Collected data:

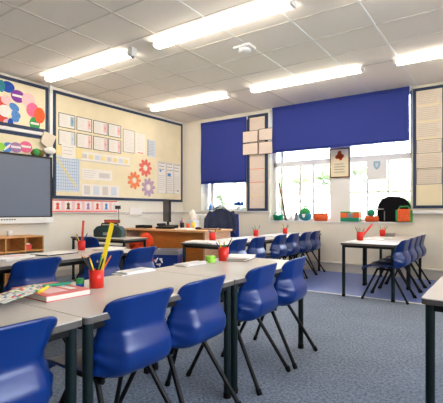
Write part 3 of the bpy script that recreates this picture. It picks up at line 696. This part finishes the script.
# yellow ruler leaning in the pot: direction in the view = right and up
s_, c_ = math.sin(math.radians(34.6)), math.cos(math.radians(34.6))
Rv = Vector((c_, s_, 0)); Fv = Vector((-s_, c_, 0)); Uv = Vector((0, 0, 1))
def stick(x, y, z, p0, d, L, w, th, mm, name, label, cat, marks=None):
    d = d.normalized(); side = d.cross(Fv).normalized(); nrm = d.cross(side).normalized()
    mt = Matrix((( side.x, nrm.x, d.x, 0), (side.y, nrm.y, d.y, 0), (side.z, nrm.z, d.z, 0), (0, 0, 0, 1)))
    m = MB().box((-w/2, -th/2, 0), (w/2, th/2, L), mm, mt)
    if marks:
        for k in range(int(L/.01)): m.box((w/2-.003-(.005 if k % 5 == 0 else .002), -th/2-.0006, .004+k*.01), (w/2-.001, -th/2+.001, .0055+k*.01), marks, mt)
    o = m.build(name); o.location = (x+p0.x, y+p0.y, z+p0.z); return tag(o, label, cat)
stick(x, y, TZ, Rv*.004+Vector((0, 0, .01)), Rv*.24+Uv, .31, .021, .003, 'yellow', 'ruler', 'long yellow ruler leaning out of the foreground red pot', 'ruler', 'olive')
pencil_pot(223.5, 260.5, 'red pot on the far foreground table beside the lime pot', .04, .1, 7, seed=5)
x, y = pencil_pot(81.5, 250, 'red pot on the second row with a tall red stick', .036, .088, 4, seed=6)
stick(x, y, TZ, Vector((.0, 0, .01)), Rv*.07+Uv, .27, .02, .004, 'coral', 'ruler', 'tall red ruler standing in the pot on the second row', 'ruler')
pencil_pot(212.5, 240.5, 'red pot in front of the teacher desk end', .043, .1, 6, seed=7)
pencil_pot(256, 236.2, 'red pot on the middle of the far row, left of the gap between chairs', .04, .095, 5, seed=8)
pencil_pot(285.2, 233.7, 'small red pot on the far table below the green basket', .04, .09, 4, seed=9)
x, y = pencil_pot(360, 240.2, 'red pot on the near right hand table', .042, .105, 6, seed=10)
stick(x, y, TZ, Vector((0, 0, .02)), Rv*.85+Uv, .24, .028, .004, 'coral', 'ruler', 'red ruler slanting out of the pot on the near right hand table', 'ruler')
pencil_pot(382.5, 236.2, 'red pot on the far right hand table', .042, .095, 5, seed=11)
def lidpot(px, py, lidm, bodym, label, r, h, hl):
    x, y = ZP(px, py); t = thing('lidded_pot', label, 'pot', (x, y, TZ))
    MB().lathe([(0, 0), (r*.93, 0), (r, h-hl), (0, h-hl)], bodym, n=22).build('body', t)
    MB().lathe([(r*1.05, h-hl-.003), (r*1.05, h), (r*.95, h+.003), (0, h+.003)], lidm, n=22).build('lid', t)
lidpot(80, 286.5, 'green', 'royal', 'small round blue sharpener pot with a green lid beside the red book', .019, .036, .018)
lidpot(210.5, 262.5, 'lime', 'lime', 'lime green lidded pot beside the red pot', .034, .045, .015)
def papers(px, py, w, d, label, rot=0, n=3, th=.0022, base='paper', extra=None, z=TZ, name='papers', cat='papers'):
    x, y = ZP(px, py, z); t = thing(name, label, cat, (x, y, z), rot); rnd = random.Random(int(px*7+py))
    for k in range(n):
        m = MB(); a = rnd.uniform(-.2, .2); mt = Matrix.Translation((rnd.uniform(-.02, .02), rnd.uniform(-.02, .02), 0)) @ Matrix.Rotation(a, 4, 'Z')
        m.box((-w/2, -d/2, k*th), (w/2, d/2, (k+1)*th), base if k < n-1 or not extra else base, mt)
        for q in range(5): m.box((-w*.4, -d*.38+q*d*.17, (k+1)*th), (w*.3, -d*.36+q*d*.17, (k+1)*th+.0003), 'line_pale', mt)
        if extra and k == n-1: m.box((-w*.2, -d*.1, (k+1)*th), (w*.35, d*.3, (k+1)*th+.0006), extra, mt)
        m.build('sheet', t)
    return t
papers(134, 272.5, .10, .22, 'loose white papers on the foreground table beyond the yellow ruler', .1, 4, .004, extra='paper_blue')
papers(190, 265, .10, .2, 'white sheets on the foreground table just left of the lime pot', 0, 4, .004, extra='line_pale')
papers(10, 259, .2, .3, 'papers at the left edge of the second row', .3, 4, .005, extra='pale_pink')
papers(108, 249, .2, .28, 'papers on the second row beside the ruler', .2, 3, .004)
papers(240, 240, .24, .3, 'white papers behind the near chairs of the far middle row', .1, 4, .003)
papers(201, 243.2, .3, .24, 'white papers on the near corner of the far middle row', .2, 5, .005)
papers(272, 236, .24, .3, 'white papers on the far middle row beyond the red pot', .2, 3, .003)
papers(374, 239.5, .26, .3, 'white papers on the near right hand table', .2, 3, .003)
papers(353, 242.3, .2, .14, 'small white sheet at the front corner of the right hand table', 0, 2, .003)
papers(382, 238.3, .22, .26, 'white papers between the two pots of the right hand tables', 0, 3, .003)
# tablet / dark folder on second row
x, y = ZP(55, 254)
t = thing('folder', 'black edged white folder lying on the second row', 'folder', (x, y, TZ), .1)
MB().box((-.11, -.16, 0), (.11, .16, .008), 'black_plastic').build('cover', t, bevel=.002); MB().box((-.1, -.15, .008), (.1, .15, .011), 'paper').build('sheet', t)
def book(x, y, z, w, d, h, cover, label, rot, deco=None):
    t = thing('book', label, 'book', (x, y, z), rot)
    MB().box((-w/2, -d/2, 0), (w/2, d/2, .003), cover).box((-w/2, -d/2, h-.003), (w/2, d/2, h), cover).box((-w/2, -d/2, .003), (-w/2+.003, d/2, h-.003), cover).build('cover', t)
    MB().box((-w/2+.003, -d/2+.004, .003), (w/2-.004, d/2-.004, h-.003), 'pages').build('pages', t)
    if deco: MB().box((-w*.3, -d*.35, h), (w*.35, d*.1, h+.0006), deco).box((-w*.3, d*.2, h), (w*.3, d*.35, h+.0006), 'paper').build('cover_print', t)
    return t
book(-1.665, 1.075, TZ, .30, .21, .026, 'book_red', 'thick red book lying on the foreground table', math.radians(-3), 'pale_pink')
book(-1.68, 2.66, TZ, .2, .26, .016, 'brown', 'brown book at the bottom of the stack right of the far red pot', .2)
book(-1.67, 2.67, TZ+.016, .2, .25, .012, 'paper', 'white exercise book on top of the brown book', .35)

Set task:
Leave out the pictures and transcribe everything else exactly.

Worked answer:
Write part 3 of the bpy script that recreates this picture. It picks up at line 696. This part finishes the script.
# yellow ruler leaning in the pot: direction in the view = right and up
s_, c_ = math.sin(math.radians(34.6)), math.cos(math.radians(34.6))
Rv = Vector((c_, s_, 0)); Fv = Vector((-s_, c_, 0)); Uv = Vector((0, 0, 1))
def stick(x, y, z, p0, d, L, w, th, mm, name, label, cat, marks=None):
    d = d.normalized(); side = d.cross(Fv).normalized(); nrm = d.cross(side).normalized()
    mt = Matrix((( side.x, nrm.x, d.x, 0), (side.y, nrm.y, d.y, 0), (side.z, nrm.z, d.z, 0), (0, 0, 0, 1)))
    m = MB().box((-w/2, -th/2, 0), (w/2, th/2, L), mm, mt)
    if marks:
        for k in range(int(L/.01)): m.box((w/2-.003-(.005 if k % 5 == 0 else .002), -th/2-.0006, .004+k*.01), (w/2-.001, -th/2+.001, .0055+k*.01), marks, mt)
    o = m.build(name); o.location = (x+p0.x, y+p0.y, z+p0.z); return tag(o, label, cat)
stick(x, y, TZ, Rv*.004+Vector((0, 0, .01)), Rv*.24+Uv, .31, .021, .003, 'yellow', 'ruler', 'long yellow ruler leaning out of the foreground red pot', 'ruler', 'olive')
pencil_pot(223.5, 260.5, 'red pot on the far foreground table beside the lime pot', .04, .1, 7, seed=5)
x, y = pencil_pot(81.5, 250, 'red pot on the second row with a tall red stick', .036, .088, 4, seed=6)
stick(x, y, TZ, Vector((.0, 0, .01)), Rv*.07+Uv, .27, .02, .004, 'coral', 'ruler', 'tall red ruler standing in the pot on the second row', 'ruler')
pencil_pot(212.5, 240.5, 'red pot in front of the teacher desk end', .043, .1, 6, seed=7)
pencil_pot(256, 236.2, 'red pot on the middle of the far row, left of the gap between chairs', .04, .095, 5, seed=8)
pencil_pot(285.2, 233.7, 'small red pot on the far table below the green basket', .04, .09, 4, seed=9)
x, y = pencil_pot(360, 240.2, 'red pot on the near right hand table', .042, .105, 6, seed=10)
stick(x, y, TZ, Vector((0, 0, .02)), Rv*.85+Uv, .24, .028, .004, 'coral', 'ruler', 'red ruler slanting out of the pot on the near right hand table', 'ruler')
pencil_pot(382.5, 236.2, 'red pot on the far right hand table', .042, .095, 5, seed=11)
def lidpot(px, py, lidm, bodym, label, r, h, hl):
    x, y = ZP(px, py); t = thing('lidded_pot', label, 'pot', (x, y, TZ))
    MB().lathe([(0, 0), (r*.93, 0), (r, h-hl), (0, h-hl)], bodym, n=22).build('body', t)
    MB().lathe([(r*1.05, h-hl-.003), (r*1.05, h), (r*.95, h+.003), (0, h+.003)], lidm, n=22).build('lid', t)
lidpot(80, 286.5, 'green', 'royal', 'small round blue sharpener pot with a green lid beside the red book', .019, .036, .018)
lidpot(210.5, 262.5, 'lime', 'lime', 'lime green lidded pot beside the red pot', .034, .045, .015)
def papers(px, py, w, d, label, rot=0, n=3, th=.0022, base='paper', extra=None, z=TZ, name='papers', cat='papers'):
    x, y = ZP(px, py, z); t = thing(name, label, cat, (x, y, z), rot); rnd = random.Random(int(px*7+py))
    for k in range(n):
        m = MB(); a = rnd.uniform(-.2, .2); mt = Matrix.Translation((rnd.uniform(-.02, .02), rnd.uniform(-.02, .02), 0)) @ Matrix.Rotation(a, 4, 'Z')
        m.box((-w/2, -d/2, k*th), (w/2, d/2, (k+1)*th), base if k < n-1 or not extra else base, mt)
        for q in range(5): m.box((-w*.4, -d*.38+q*d*.17, (k+1)*th), (w*.3, -d*.36+q*d*.17, (k+1)*th+.0003), 'line_pale', mt)
        if extra and k == n-1: m.box((-w*.2, -d*.1, (k+1)*th), (w*.35, d*.3, (k+1)*th+.0006), extra, mt)
        m.build('sheet', t)
    return t
papers(134, 272.5, .10, .22, 'loose white papers on the foreground table beyond the yellow ruler', .1, 4, .004, extra='paper_blue')
papers(190, 265, .10, .2, 'white sheets on the foreground table just left of the lime pot', 0, 4, .004, extra='line_pale')
papers(10, 259, .2, .3, 'papers at the left edge of the second row', .3, 4, .005, extra='pale_pink')
papers(108, 249, .2, .28, 'papers on the second row beside the ruler', .2, 3, .004)
papers(240, 240, .24, .3, 'white papers behind the near chairs of the far middle row', .1, 4, .003)
papers(201, 243.2, .3, .24, 'white papers on the near corner of the far middle row', .2, 5, .005)
papers(272, 236, .24, .3, 'white papers on the far middle row beyond the red pot', .2, 3, .003)
papers(374, 239.5, .26, .3, 'white papers on the near right hand table', .2, 3, .003)
papers(353, 242.3, .2, .14, 'small white sheet at the front corner of the right hand table', 0, 2, .003)
papers(382, 238.3, .22, .26, 'white papers between the two pots of the right hand tables', 0, 3, .003)
# tablet / dark folder on second row
x, y = ZP(55, 254)
t = thing('folder', 'black edged white folder lying on the second row', 'folder', (x, y, TZ), .1)
MB().box((-.11, -.16, 0), (.11, .16, .008), 'black_plastic').build('cover', t, bevel=.002); MB().box((-.1, -.15, .008), (.1, .15, .011), 'paper').build('sheet', t)
def book(x, y, z, w, d, h, cover, label, rot, deco=None):
    t = thing('book', label, 'book', (x, y, z), rot)
    MB().box((-w/2, -d/2, 0), (w/2, d/2, .003), cover).box((-w/2, -d/2, h-.003), (w/2, d/2, h), cover).box((-w/2, -d/2, .003), (-w/2+.003, d/2, h-.003), cover).build('cover', t)
    MB().box((-w/2+.003, -d/2+.004, .003), (w/2-.004, d/2-.004, h-.003), 'pages').build('pages', t)
    if deco: MB().box((-w*.3, -d*.35, h), (w*.35, d*.1, h+.0006), deco).box((-w*.3, d*.2, h), (w*.3, d*.35, h+.0006), 'paper').build('cover_print', t)
    return t
book(-1.665, 1.075, TZ, .30, .21, .026, 'book_red', 'thick red book lying on the foreground table', math.radians(-3), 'pale_pink')
book(-1.68, 2.66, TZ, .2, .26, .016, 'brown', 'brown book at the bottom of the stack right of the far red pot', .2)
book(-1.67, 2.67, TZ+.016, .2, .25, .012, 'paper', 'white exercise book on top of the brown book', .35)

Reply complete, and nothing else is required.